Shakespeare hubo uno solo
Sophie (Amanda Seyfried) es periodista pero en verdad sueña con ser escritora. Está a punto de casarse con Víctor (Gael García Bernal) un chef que va a abrir su restó en Nueva York. Se van de pre-luna de miel (¿) a Italia -y sí, para los sajones la latinidad suele ser la tierra de la pasión-. Allí el joven se pierde en recetas, visitas a viñedos, encuentros con futuros proveedores y ella se cruza en el jardín de la casa de Julieta, en Verona, con una historia que le cambiará la vida. El lugar es un santuario al que miles de mujeres recurren para dejar cartas con sus cuitas de amor. Cartas que son recogidas del muro en que son depositadas por una chica y que son llevadas a la oficina de “las secretarias de Julieta”, las encargadas de responderlas y llevar consejos a las almas atormentadas por un mal de amor. Sophie, con mucho tiempo libre, responderá un mensaje que lleva escondido en el muro 50 años y su respuesta desatará el deseo de Claire (Vanesa Redgrave), ahora ya una abuela, de intentar reencontrarse con Lorenzo (Franco Nero) ese amor que abandonó por miedo en la adolescencia, para lo que viaja de Inglaterra a Italia con su nieto Charlie (Christopher Egan). Los tres entonces recorrerán los parajes toscanos para encontrar el amor.
Nadie pide originalidades o profundas apreciaciones filosóficas sobre el amor.
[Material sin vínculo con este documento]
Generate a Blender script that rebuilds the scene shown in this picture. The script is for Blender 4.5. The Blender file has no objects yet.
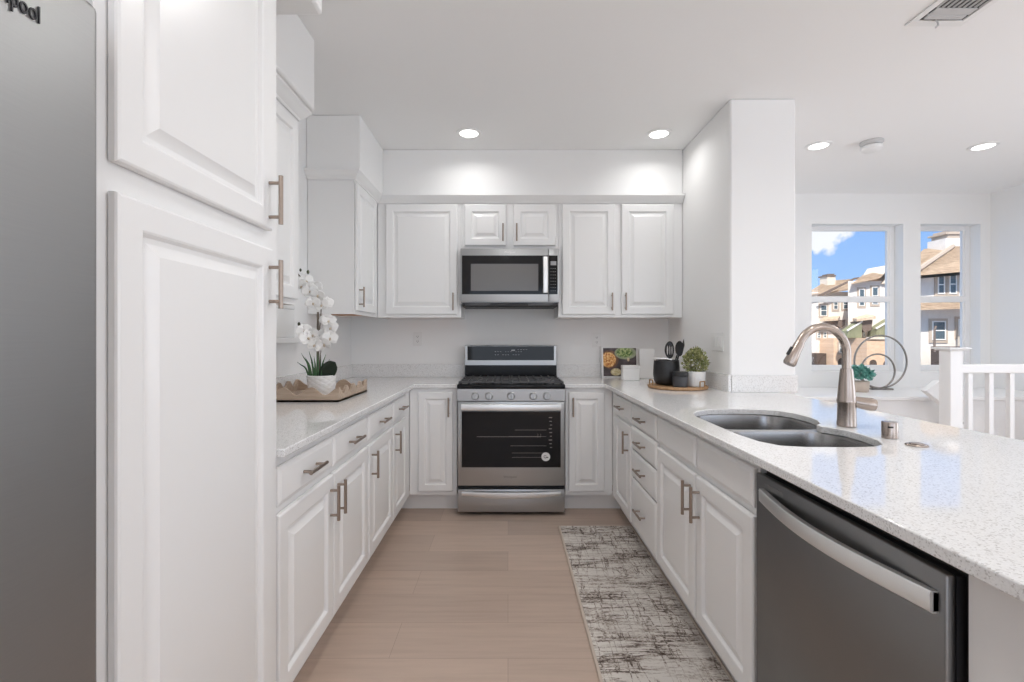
import bpy, bmesh, math, random
from mathutils import Vector, Matrix
random.seed(7)
PI = math.pi
S = bpy.context.scene
COL = S.collection

# ------------------------------------------------------------------ camera, world, sun, fill lamps, exposure
cam_d = bpy.data.cameras.new('camera')
cam = bpy.data.objects.new('camera', cam_d)
COL.objects.link(cam)
cam.location = (0, 0, 1.245)
cam.rotation_euler = (PI/2, 0, 0)
cam_d.sensor_width = 36
cam_d.lens = 470/1024*36
cam_d.shift_x = 4/1024
cam_d.shift_y = -3.5/1024
cam_d.clip_start = 0.02
cam_d.clip_end = 500
S.camera = cam

S.view_settings.view_transform = 'Standard'
S.view_settings.look = 'None'
S.view_settings.gamma = 1
S.view_settings.use_curve_mapping = False
S.view_settings.exposure = 0.12
S.cycles.max_bounces = 12
S.cycles.diffuse_bounces = 7
S.cycles.glossy_bounces = 5
S.cycles.caustics_reflective = False
S.cycles.caustics_refractive = False
S.cycles.sample_clamp_indirect = 6

world = bpy.data.worlds.new('sky')
S.world = world
world.use_nodes = True
wn = world.node_tree.nodes
wl = world.node_tree.links
wn.clear()
w_out = wn.new('ShaderNodeOutputWorld')
w_bg = wn.new('ShaderNodeBackground')
w_tc = wn.new('ShaderNodeTexCoord')
w_sep = wn.new('ShaderNodeSeparateXYZ')
w_grad = wn.new('ShaderNodeValToRGB')
w_map = wn.new('ShaderNodeMapping')
w_noise = wn.new('ShaderNodeTexNoise')
w_cr = wn.new('ShaderNodeValToRGB')
w_mix = wn.new('ShaderNodeMixRGB')
wl.new(w_tc.outputs['Generated'], w_sep.inputs[0])
wl.new(w_sep.outputs['Z'], w_grad.inputs[0])
w_grad.color_ramp.elements[0].position = 0.0
w_grad.color_ramp.elements[0].color = (0.42, 0.66, 0.98, 1)
w_grad.color_ramp.elements[1].position = 0.28
w_grad.color_ramp.elements[1].color = (0.20, 0.42, 0.93, 1)
w_noise.inputs['Scale'].default_value = 34
w_noise.inputs['Detail'].default_value = 4
wl.new(w_tc.outputs['Generated'], w_noise.inputs['Vector'])
e_ = w_grad.color_ramp.elements.new(0.5)
e_.color = (1.0, 1.02, 1.08, 1)
w_map.inputs['Location'].default_value = (-0.548, -0.816, -0.178*1.5)
w_map.inputs['Scale'].default_value = (1, 1, 1.5)
wl.new(w_tc.outputs['Generated'], w_map.inputs[0])
w_len = wn.new('ShaderNodeVectorMath')
w_len.operation = 'LENGTH'
wl.new(w_map.outputs[0], w_len.inputs[0])
w_ma = wn.new('ShaderNodeMath')
w_ma.operation = 'MULTIPLY_ADD'
w_ma.inputs[1].default_value = -0.07
wl.new(w_noise.outputs['Fac'], w_ma.inputs[0])
wl.new(w_len.outputs['Value'], w_ma.inputs[2])
wl.new(w_ma.outputs[0], w_cr.inputs[0])
w_cr.color_ramp.elements[0].position = 0.0
w_cr.color_ramp.elements[0].color = (0.95, 0.95, 0.95, 1)
w_cr.color_ramp.elements[1].position = 0.012
w_cr.color_ramp.elements[1].color = (0, 0, 0, 1)
wl.new(w_cr.outputs[0], w_mix.inputs[0])
wl.new(w_grad.outputs[0], w_mix.inputs[1])
w_mix.inputs[2].default_value = (0.95, 0.97, 1.0, 1)
wl.new(w_mix.outputs[0], w_bg.inputs[0])
w_bg.inputs[1].default_value = 1.0
wl.new(w_bg.outputs[0], w_out.inputs[0])

def lamp(kind, name, loc, rot, energy, color=(1, 1, 1), **kw):
    d = bpy.data.lights.new(name, kind)
    d.energy = energy
    d.color = color
    for k, v in kw.items():
        setattr(d, k, v)
    o = bpy.data.objects.new(name, d)
    COL.objects.link(o)
    o.location = loc
    o.rotation_euler = rot
    return o

# sun from behind and to the right of the house: lights the street fronts opposite
sun_v = Vector((0.38, 0.70, -0.70))
sun = lamp('SUN', 'sun', (0, -6, 12), sun_v.to_track_quat('-Z', 'Y').to_euler(), 5.0, (1, 0.95, 0.88), angle=math.radians(0.6))
# added fill lamps in unseen openings outside the frame, standing in for daylight
lamp('AREA', 'added_fill_rear', (0.2, -3.22, 1.45), (-PI/2-0.5, 0, PI), 21, (0.98, 0.99, 1.0), shape='RECTANGLE', size=2.3, size_y=2.0)
lamp('AREA', 'added_fill_rear_living', (3.4, -3.22, 1.45), (-PI/2-0.5, 0, PI), 27, (0.98, 0.99, 1.0), shape='RECTANGLE', size=2.3, size_y=2.0)
lamp('AREA', 'added_fill_side', (4.92, 1.2, 1.30), (0, PI/2+0.35, 0), 37, (0.98, 0.99, 1.0), shape='RECTANGLE', size=2.4, size_y=2.4)

# ------------------------------------------------------------------ mesh helpers
class MB:
    def __init__(self):
        self.bm = bmesh.new()
    def box(self, x0, x1, y0, y1, z0, z1, bev=0.0, seg=1, mi=0):
        M = Matrix.Translation(((x0+x1)/2, (y0+y1)/2, (z0+z1)/2)) @ Matrix.Diagonal((x1-x0, y1-y0, z1-z0, 1))
        n0 = len(self.bm.faces)
        r = bmesh.ops.create_cube(self.bm, size=1, matrix=M)
        if bev > 0:
            es = set()
            for v in r['verts']:
                es.update(v.link_edges)
            bmesh.ops.bevel(self.bm, geom=list(es), offset=bev, segments=seg, affect='EDGES', profile=0.5)
        if mi:
            self.bm.faces.ensure_lookup_table()
            for f in self.bm.faces[n0-0:]:
                f.material_index = mi
        return self
    def ring_loft(self, rings, cap0=True, cap1=True, closed=True):
        vs = [[self.bm.verts.new(p) for p in ring] for ring in rings]
        n = len(vs[0])
        for a, b in zip(vs[:-1], vs[1:]):
            for i in range(n if closed else n-1):
                j = (i+1) % n
                self.bm.faces.new((a[i], a[j], b[j], b[i]))
        if cap0:
            self.bm.faces.new(list(reversed(vs[0])))
        if cap1:
            self.bm.faces.new(vs[-1])
        return self
    def cyl(self, p0, p1, r0, r1=None, seg=16):
        return self.tube([p0, p1], [r0, r0 if r1 is None else r1], seg)
    def tube(self, pts, r, seg=10, cap=True, sx=1.0):
        pts = [Vector(p) for p in pts]
        rs = r if isinstance(r, (list, tuple)) else [r]*len(pts)
        rings = []
        up = None
        for i, p in enumerate(pts):
            t = (pts[min(i+1, len(pts)-1)] - pts[max(i-1, 0)]).normalized()
            if up is None:
                up = Vector((0, 0, 1)) if abs(t.z) < 0.9 else Vector((1, 0, 0))
            a = up.cross(t)
            if a.length < 1e-5:
                a = Vector((0, 1, 0)).cross(t)
            a.normalize()
            b = t.cross(a).normalized()
            up = b
            rings.append([p + rs[i]*(math.cos(2*PI*k/seg)*a*sx + math.sin(2*PI*k/seg)*b) for k in range(seg)])
        return self.ring_loft(rings, cap, cap)
    def lathe(self, prof, c=(0, 0, 0), seg=28, cap0=True, cap1=True, M=None):
        rings = []
        for r, z in prof:
            ring = []
            for k in range(seg):
                a = 2*PI*k/seg
                p = Vector((r*math.cos(a), r*math.sin(a), z))
                if M is not None:
                    p = M @ p
                ring.append(p + Vector(c))
            rings.append(ring)
        return self.ring_loft(rings, cap0, cap1)
    def prism(self, poly, axis, a0, a1):
        def mk(p, a):
            if axis == 'x': return (a, p[0], p[1])
            if axis == 'y': return (p[0], a, p[1])
            return (p[0], p[1], a)
        return self.ring_loft([[mk(p, a0) for p in poly], [mk(p, a1) for p in poly]])
    def quad(self, *ps):
        self.bm.faces.new([self.bm.verts.new(p) for p in ps])
        return self
    def plate_with_holes(self, outer, holes, z0, z1):
        bm = self.bm
        edges = []
        for loop in [outer]+holes:
            vs = [bm.verts.new((p[0], p[1], z1)) for p in loop]
            for i in range(len(vs)):
                edges.append(bm.edges.new((vs[i], vs[(i+1) % len(vs)])))
        r = bmesh.ops.triangle_fill(bm, use_beauty=True, use_dissolve=False, edges=edges, normal=(0, 0, 1))
        fs = [g for g in r['geom'] if isinstance(g, bmesh.types.BMFace)]
        e = bmesh.ops.extrude_face_region(bm, geom=fs)
        for v in e['geom']:
            if isinstance(v, bmesh.types.BMVert):
                v.co.z = z0
        return self
    def build(self, name, mat, parent=None, bevel=0, smooth=35, M=None):
        bmesh.ops.recalc_face_normals(self.bm, faces=self.bm.faces[:])
        if M is not None:
            bmesh.ops.transform(self.bm, matrix=M, verts=self.bm.verts[:])
        me = bpy.data.meshes.new(name)
        self.bm.to_mesh(me)
        self.bm.free()
        for m in (mat if isinstance(mat, (list, tuple)) else [mat]):
            me.materials.append(m)
        if smooth:
            me.shade_smooth()
            me.set_sharp_from_angle(angle=math.radians(smooth))
        o = bpy.data.objects.new(name, me)
        COL.objects.link(o)
        if parent is not None:
            o.parent = parent
        if bevel:
            b = o.modifiers.new('edge', 'BEVEL')
            b.width = bevel
            b.segments = 2
            b.limit_method = 'ANGLE'
            b.angle_limit = math.radians(50)
        return o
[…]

Es más, supongo que no le haríamos asco a los clisés, pero ¿qué sucede que tantos creen que por tratarse de una comedia romántica y ya que en el amor muchas veces el azar es el elemento principal, por ende también éste debe ser la condición causal sine qua non del guión? Y esta idea explicativa sobre la construcción de los guiones es apenas una concesión mía porque en verdad lo más seguro es que éstos se armen a los ponchazos y así salen las películas después.
En Cartas a Julieta todo es azaroso de la peor forma, de esa que confía en que obnubilados por alguna flecha de Cupido los protagonistas y los espectadores quedaremos cegados y dispuestos a aceptar cualquier cosa. Que Amanda Seyfried puede ser “la” actriz de las comedias románticas, de aquí en más, sólo por su cabellera blonda y sus ojos enormes; que Gael es yanqui y cocinero; que Egan da galán; que Winick es director de cine. Quizá me excedo un poco en los conceptos y las opiniones porque tan mal no la pasé mientras miraba el filme. Pero la verdad es que sólo le creo a la Redgrave sus ansias, sus temores, su risa, su necesidad de recuperar el tiempo perdido. Y ojo no es lo previsible de la trama lo que molesta sino la manipulación simplista y efectiva de los elementos con los que trabaja.
Así como uno sabe que el recurso de la música consigue provocar determinados estímulos en el espectador, el valerse de un matrimonio real de actores para dar vida a la historia de amor maduro y el uso de las locaciones italianas son la manera más obvia de vestir a una comedia romántica y acá, lamentablemente, no nos privamos de nada.